A Midsummer Night's Dream Transformation Quotes

How we cite our quotes: (Act.Scene.Line). Line numbers correspond to Folger's online edition.

Quote #4

HELENA
He will not know what all but he do know.
And as he errs, doting on Hermia's eyes,
So I, admiring of his qualities.
Things base and vile, holding no quantity,
Love can transpose to form and dignity.
Love looks not with the eyes, but with the mind;
And therefore is winged Cupid painted blind. (1.1.235-241)

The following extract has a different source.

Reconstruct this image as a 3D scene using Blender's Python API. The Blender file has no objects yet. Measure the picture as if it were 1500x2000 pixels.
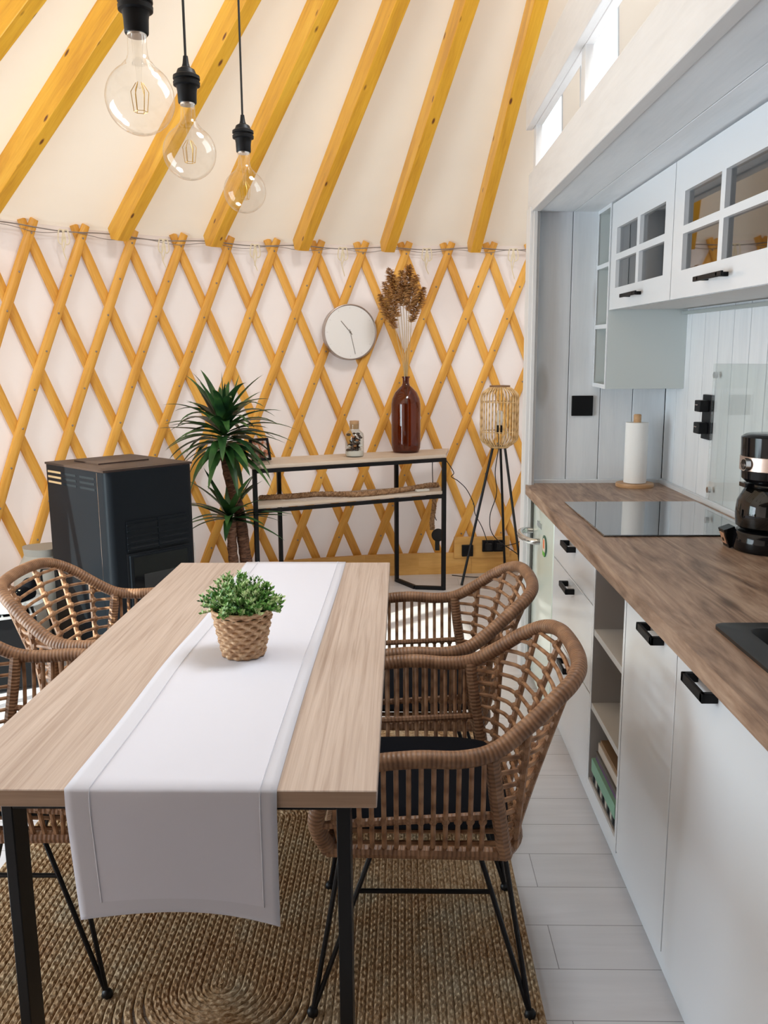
import bpy, math, random
from mathutils import Matrix, Vector, geometry
from math import sin, cos, pi, radians as rad
random.seed(7)
D = bpy.data; C0 = bpy.context.scene.collection

# ------------------------------------------------------------------ camera, world, light, exposure
FPX, YAW, PITCH, ROLL, EYE = 1650.0, .0215, .1752, -.0068, 1.46
def cam_rows():
    cy, sy, cp, sp, cr, sr = cos(YAW), sin(YAW), cos(PITCH), sin(PITCH), cos(ROLL), sin(ROLL)
    B = Matrix(((1,0,0),(0,0,-1),(0,1,0)))
    Rz = Matrix(((cy,sy,0),(-sy,cy,0),(0,0,1)))
    Rx = Matrix(((1,0,0),(0,cp,-sp),(0,sp,cp)))
    Rr = Matrix(((cr,-sr,0),(sr,cr,0),(0,0,1)))
    return Rr @ Rx @ B @ Rz
RW = cam_rows()
cam = D.objects.new('camera', D.cameras.new('camera')); C0.objects.link(cam)
cam.data.sensor_fit = 'VERTICAL'; cam.data.sensor_height = 24; cam.data.sensor_width = 18
cam.data.lens = FPX / 2000 * 24
m3 = Matrix((RW[0], -RW[1], -RW[2])).transposed()
cam.matrix_world = Matrix.Translation((0, 0, EYE)) @ m3.to_4x4()
cam.data.clip_start = .02
bpy.context.scene.camera = cam
sc = bpy.context.scene
sc.view_settings.view_transform = 'Standard'; sc.view_settings.look = 'None'
sc.view_settings.exposure = 0.0; sc.view_settings.gamma = 1
w = D.worlds.new('sky'); sc.world = w; w.use_nodes = True
bg = w.node_tree.nodes['Background']; bg.inputs[0].default_value = (.80, .90, 1.0, 1); bg.inputs[1].default_value = 2.0
def light(name, kind, loc, direction, power, color, **kw):
    l = D.lights.new(name, kind); l.energy = power; l.color = color
    for k, v in kw.items(): setattr(l, k, v)
    o = D.objects.new(name, l); C0.objects.link(o); o.location = loc
    o.rotation_euler = Vector(direction).to_track_quat('-Z', 'Y').to_euler(); return o
light('sun', 'SUN', (-8, -4, 6), (.66, .60, -.40), 13.0, (1, .95, .86), angle=rad(.6))
light('crown_daylight', 'AREA', (.85, 2.28, 3.95), (0, 0, -1), 100, (.93, .97, 1), shape='DISK', size=1.1)
light('door_daylight', 'AREA', (-2.72, 2.0, .98), (1, .12, 0), 90, (.80, .90, 1), shape='RECTANGLE', size=1.5, size_y=1.75)

# ------------------------------------------------------------------ mesh helper
def WMof(o):
    return WM.get(o.name, Matrix()) if o else Matrix()
WM = {}
class G:
    def __init__(s): s.v=[]; s.f=[]; s.uv=[]; s.mi=[]; s.M=Matrix()
    def add(s, vs, fs, uvs, m=0):
        n=len(s.v); s.v += [s.M @ Vector(p) for p in vs]
        for f,u in zip(fs, uvs):
            s.f.append([n+i for i in f]); s.uv.append(u); s.mi.append(m)
        return s
    def box(s, x0,y0,z0,x1,y1,z1, m=0, R=None):
        c=Vector(((x0+x1)/2,(y0+y1)/2,(z0+z1)/2)); h=Vector((abs(x1-x0)/2,abs(y1-y0)/2,abs(z1-z0)/2))
        vs=[Vector((i*h.x,j*h.y,k*h.z)) for i in(-1,1) for j in(-1,1) for k in(-1,1)]
        fs=[(0,1,3,2),(4,6,7,5),(0,4,5,1),(2,3,7,6),(0,2,6,4),(1,5,7,3)]
        L=max(range(3), key=lambda a:h[a]); off=random.random()*7; off2=random.random()*5; uvs=[]
        for fi,f in enumerate(fs):
            ax=fi//2; others=[a for a in range(3) if a!=ax]
            if L in others: others.remove(L); a,b=L,others[0]
            else: a,b=others
            uvs.append([(vs[i][a]+off, vs[i][b]+off2+ax*.37) for i in f])
        s.add([c+((R@p) if R else p) for p in vs], fs, uvs, m); return s
    def beam(s, p, q, w, t, up=(0,0,1), m=0):
        p,q=Vector(p),Vector(q); d=(q-p); l=d.length; d.normalize(); u=Vector(up); side=d.cross(u).normalized(); u=side.cross(d)
        R=Matrix((d,side,u)).transposed(); c=(p+q)/2
        MM=s.M; s.M=MM@Matrix.Translation(c)@R.to_4x4(); s.box(-l/2,-w/2,-t/2,l/2,w/2,t/2,m); s.M=MM; return s
    def sweep(s, pts, prof, ups=None, m=0, closed=False, cap=True):
        """prof: list of (side, up) points, may be a function of (i, t)"""
        pts=[Vector(p) for p in pts]; n=len(pts); rings=[]; L=0; off=random.random()*5; us=[]
        prev=None
        for i,p in enumerate(pts):
            a=pts[(i-1)%n] if (closed or i>0) else p; b=pts[(i+1)%n] if (closed or i<n-1) else p
            d=(b-a).normalized()
            if ups is not None: u=Vector(ups[i] if isinstance(ups,list) else ups)
            elif prev is None: u=Vector((0,0,1)) if abs(d.z)<.9 else Vector((1,0,0))
            else: u=prev
            side=d.cross(u)
            if side.length<1e-6: side=d.cross(Vector((1,.01,0)))
            side.normalize(); u=side.cross(d).normalized(); prev=u
            pr=prof(i, i/max(1,n-1)) if callable(prof) else prof
            rings.append([p+side*x+u*y for x,y in pr])
            if i: L+=(p-pts[i-1]).length
            us.append(L+off)
        k=len(rings[0]); vs=[v for r in rings for v in r]; fs=[]; uvs=[]
        pr=prof(0,0) if callable(prof) else prof
        vv=[0]
        for j in range(k): x0,y0=pr[j]; x1,y1=pr[(j+1)%k]; vv.append(vv[-1]+math.hypot(x1-x0,y1-y0))
        R=n if closed else n-1
        for i in range(R):
            i2=(i+1)%n; u2=us[i2] if i2 else us[-1]+(pts[0]-pts[-1]).length
            for j in range(k):
                j2=(j+1)%k; fs.append((i*k+j,i*k+j2,i2*k+j2,i2*k+j)); uvs.append([(us[i],vv[j]),(us[i],vv[j+1]),(u2,vv[j+1]),(u2,vv[j])])
        if cap and not closed:
            fs.append(tuple(range(k-1,-1,-1))); uvs.append([(us[0]+.01*y,x) for x,y in reversed(pr)])
            fs.append(tuple((n-1)*k+j for j in range(k))); uvs.append([(us[-1]+.01*y,x) for x,y in pr])
        return s.add(vs,fs,uvs,m)
    def tube(s, pts, r, n=8, m=0, closed=False, cap=True):
        rf = r if callable(r) else (lambda t: r)
        return s.sweep(pts, lambda i,t:[(rf(t)*cos(2*pi*j/n), rf(t)*sin(2*pi*j/n)) for j in range(n)], None, m, closed, cap)
    def lathe(s, prof, n=24, c=(0,0,0), m=0, rf=None, R=None):
        vs=[];fs=[];uvs=[]; K=len(prof)
        for i,(r,z) in enumerate(prof):
            for j in range(n):
                a=2*pi*j/n; rr=r*(rf(i,a) if rf else 1); v=Vector((rr*cos(a),rr*sin(a),z))
                vs.append(Vector(c)+((R@v) if R else v))
        for i in range(K-1):
            for j in range(n):
                j2=(j+1)%n; fs.append((i*n+j,i*n+j2,(i+1)*n+j2,(i+1)*n+j))
                uvs.append([(j/n,prof[i][1]),((j+1)/n,prof[i][1]),((j+1)/n,prof[i+1][1]),(j/n,prof[i+1][1])])
        for i,rev in ((0,1),(K-1,0)):
            if prof[i][0]>1e-5:
                f=[i*n+j for j in range(n)]; 
                if rev: f=f[::-1]
                fs.append(tuple(f)); uvs.append([(0,0)]*n)
        return s.add(vs,fs,uvs,m)
    def ball(s, c, r, m=0, n=12, k=8, sc=(1,1,1)):
        MM=s.M; s.M=MM@Matrix.Translation(c)@Matrix.Diagonal((*sc,1))
        s.lathe([(max(1e-6,r*sin(pi*i/k)), -r*cos(pi*i/k)) for i in range(k+1)], n, m=m); s.M=MM; return s
    def shear(s, k, y0):
        for v in s.v: v.z -= k*(y0-v.y)
        return s
    def build(s, name, mats, parent=None, smooth=True, bevel=0, loc=None, angle=38, seg=2):
        if not isinstance(mats,(list,tuple)): mats=[mats]
        base = WMof(parent) if parent else (Matrix.Translation(loc) if loc is not None else Matrix())
        if parent is None and loc is None and s.v:
            xs=[v.x for v in s.v]; ys=[v.y for v in s.v]; zs=[v.z for v in s.v]
            base=Matrix.Translation(((min(xs)+max(xs))/2,(min(ys)+max(ys))/2,min(zs)))
        inv=base.inverted(); me=D.meshes.new(name)
        me.from_pydata([inv@v for v in s.v],[],s.f); ul=me.uv_layers.new(name='uv'); k=0
        for u in s.uv:
            for c in u: ul.data[k].uv=c; k+=1
        for m in mats: me.materials.append(m)
        me.polygons.foreach_set('material_index', s.mi)
        if smooth:
            me.polygons.foreach_set('use_smooth',[True]*len(me.polygons)); me.set_sharp_from_angle(angle=rad(angle))
        me.validate(); me.update()
        o=D.objects.new(name,me); C0.objects.link(o); WM[o.name]=base
        if parent: o.parent=parent
        else: o.matrix_world=base
        if bevel:
            b=o.modifiers.new('bevel','BEVEL'); b.width=bevel; b.segments=seg; b.limit_method='ANGLE'; b.angle_limit=rad(40); b.harden_normals=False
        return o
def thing(name, label, cat, loc=(0,0,0), rotz=0, group=None):
    o=D.objects.new(name,None); C0.objects.link(o); o.empty_display_size=.05
    M=Matrix.Translation(loc)@Matrix.Rotation(rotz,4,'Z'); o.matrix_world=M; o.location=loc; o.rotation_euler=(0,0,rotz); WM[o.name]=M
    o['label']=label; o['category']=cat
    if group: o['group']=group
    return o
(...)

Here, Helena admits that she loves many of Demetrius's "base and vile" qualities. It seems that love has the capacity to blind us (figuratively speaking) to the truth. This idea comes up again when Titania literally falls in love with Bottom—a "base and vile" creature.

Quote #5

OBERON
Fetch me that flower; the herb I showed thee once.
The juice of it on sleeping eyelids laid
Will make or man or woman madly dote
Upon the next live creature that it sees. (2.1.175-178)

Oberon tells us that, when the magic love "juice" is sprinkled into someone's eyes, it causes the person to fall instantly in love with the first creature he or she sees. Shakespeare seems to have borrowed this concept from Book 14 of Ovid's Metamorphoses, where Circe uses a magic potion to transform men into beasts. 

Quote #6

QUINCE
Bless thee, Bottom! bless thee! thou art
translated.
Exit

BOTTOM
I see their knavery: this is to make an ass of  
me, (3.1.120-123)

After Puck has "translated" Bottom's head into that of an ass, Bottom becomes the butt of Shakespeare's biggest joke about transformation. Clueless that he's been transformed, Bottom declares that his friends have run away from him in fear because they're trying to "make an ass" out of him (3.1.16).  Shakespeare probably got the idea from Apuleius's Golden Ass, a hilarious and ancient story about a guy who's turned into a donkey.  Bottom's conversion is also key to the play's theme of transformation, a concept Shakespeare borrowed from Ovid's Metamorphoses.